02 September 2016

Where The Orioles Miss Joey Rickard

By now, it's well documented that this year's version of the Orioles has not been very good against left-handed pitching. Against right-handed pitching, the O's offense ranks third in the majors with a .340 wOBA. But against lefties, they drop all the way to 27th with a wOBA of .295.

The weird thing about that? The O's have a lot of right-handed power bats. There's Adam Jones (.319 career wOBA vs. LHP), Mark Trumbo (.339), Manny Machado (.334), Jonathan Schoop (.269), Steve Pearce (after the trade), and even the switch-hitting Matt Wieters (.344), who historically has performed better from the right side of the plate. Jones and Schoop have been better hitters throughout their careers against right-handed pitching, but besides Machado (who's been excellent), they've all been below average against lefties. Trumbo, Jones, and Wieters have been particularly awful against southpaws this year.

While much of the early season hype of Joey Rickard has dissipated -- both because he cooled off immensely and he's been on the shelf for a while with a thumb injury -- the Orioles have missed his offense against left-handed pitching. Rickard's .369 wOBA against lefties is second best on the O's behind Machado (.381).

Certainly Pearce has shown throughout his career that he can handle lefties, but Nolan Reimold, who's received some extra work with Rickard on the disabled list, has not. Reimold has a .259 wOBA in 103 trips to the plate against lefties, though it's not like he's a lefty masher anyway (career .318 wOBA, 93 wRC+ vs. LHP). Hyun Soo Kim still has not received many plate appearances against lefties (23), but he hasn't done much with them either. He's walked and struck out four times each, plus he was hit by a pitch, but he has yet to record a base hit. That's a BABIP of zero, if you're scoring at home.

Even though it took Buck Showalter a long time before inserting Kim into the lineup regularly -- and Kim all but forced Showalter's hand by hitting in nearly every opportunity he received -- the Kim/Rickard combination had been extremely successful. Kim has a wRC+ of 136 against right-handed pitching, and Rickard has a 130 wRC+ against lefties. That's how you draw up a platoon.

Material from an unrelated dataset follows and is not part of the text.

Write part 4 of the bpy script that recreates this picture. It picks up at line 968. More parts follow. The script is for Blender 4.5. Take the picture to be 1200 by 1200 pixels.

It's unclear whether Kim and Rickard are really this good against opposite-handed throwers. That will play itself out over the rest of this year and in 2017, which is the last season of Kim's two-year deal. Regardless, while Rickard is out (possibly for the rest of the season) and the O's search for any kind of short-term outfield help in Drew Stubbs and Michael Bourn, don't buy into the hype that the Orioles miss Rickard's defense more than anything. He's better defensively than Trumbo or Kim, which isn't exactly a high bar, but being fast doesn't make you a plus outfielder.

2 comments:

Pip said...

I was under the impression that both his defense and his offense were improving at the time that he went down. Is that incorrect?

Matt Kremnitzer said...

Offensively, he was being used more in a platoon role. That seemed to suit him well. Defensively? I don't know about that. I wouldn't be surprised by any improvement with more playing time, but I don't know if we saw enough to determine that.